Quote of the day: Where even Mitt Romney has got soul edition

It’s not hard to imagine that the 21-year-old Mitt Romney, freshly returned from his Mormon mission tour abroad shortly after the 1968 election, noticed that his father, a dedicated public servant with a passion for social justice, lost the nation’s top job to a notoriously unprincipled paranoiac whose main qualification for the presidency was an unchecked willingness to do literally anything to reach it. The guy who didn’t believe in anything won.
- Alex Pareene, "George Romney: Braver than Mitt",
Salon, August 26th, 2012.


Pareene's full piece is worth the read: it's probably about as scathing a comparison of Mitt Romney and his old man as can be imagined.

I don't know enough about George Romney to say if he would have been the rare Republican I could have admired. But the comparison between Mitt Romney and Richard Nixon is a pregnant one: I don't know that Mitt Romney comes off as being as paranoid, neurotic and insecure as Richard Nixon was, but they certainly make a pair of unprincipled politicians who will at least say anything to get elected and make studiously vague promises of having comprehensive secret plans for seemingly intractable problems (Vietnam in the one case, the economy in the other) when anyone paying attention ought to see they clearly have nothing. (I dunno, maybe Mitt Romney, perhaps, is looking for a way to secretly and illegally expand unemployment into Laos and Cambodia.)

A caution sign, though, is to remember Richard Nixon was elected President twice. Being a weird, humorless, shifty, lying weasel lacking in basic social skills isn't a disqualification for the Presidency, as it turns out. And, as problematic as some of President Obama's policies and political approaches have been, I actually do have to respectfully suggest to the left that we not forget the lessons of '68: namely, that not only is being a creep not a disqualification to the Presidency, but that crossing the line from supportive criticism to fractious dissidence may only abet said creep. There were plenty of good reasons for the Democrats and the left to be fractured and at odds in 1968, but Richard Nixon wasn't the candidate for any of them.




Snarky Postscript: I have to confess, my freewheeling mind did stumble over a crucial difference between Mitt Romney and Richard Nixon: Nixon kept the dog.

Yeah, I couldn't just let that joke run off into the wilds of Ontario, but I didn't really want it in the body of the post. So.



Comments

Anonymous said…
Haven't the Irony Police come to knock down your door yet? You live in the Crat dream world where the lies you use to hold the nest together have become YOUR "reality," so there can be no "real" Pubs or conservatives that aren't haters, despite the fact that the spew that was Air America couldn't find an audience willing to listen to their drivel, versus a 45 million dollar contract signed to El Rushbo.
Eric said…
...'kaaaaaaay....

Y'know, I'm not sure what Air America has to do with anything, but since you mention it: I thought it sounded like a pretty dumb idea. I don't know if it sucked as much as its poor ratings would seem to suggest, since I never bothered listening to it.
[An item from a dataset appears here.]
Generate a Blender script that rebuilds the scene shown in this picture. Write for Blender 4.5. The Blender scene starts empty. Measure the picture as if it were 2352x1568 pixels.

I grok the appeal of something like Air America to a marketer: "If polls and election results keep veering close to the country being almost evenly divided, there must be a vast unserved market that wants a left-wing Rush Limbaugh and we could sell tons of ads to companies trying to reach them!" The problem with that thesis, though, is that "left-wing Rush Limbaugh" is mostly an oxymoron; while there are leftists who find demagogues appealing, and there are leftist demagogues, those folks have rarely, if ever, represented a large segment of a general populace, least of all in America, where most "liberals" and Democrats would be considered center-right when compared to counterparts in Europe and elsewhere.

I have a number of family members who are (or were) lifelong Republicans (the recent behavior of the teabag wing of the party may have driven them out, and I'm given to believe that even before that, many of them voted for Barack Obama); so far as I know, none of them listen to Rush Limbaugh and they find his theatrics fairly offensive. None of them are "haters".

The Irony Police came by yesterday, but I didn't let them in because they didn't have a search warrant or probable cause. Which was, you know, pretty ironic.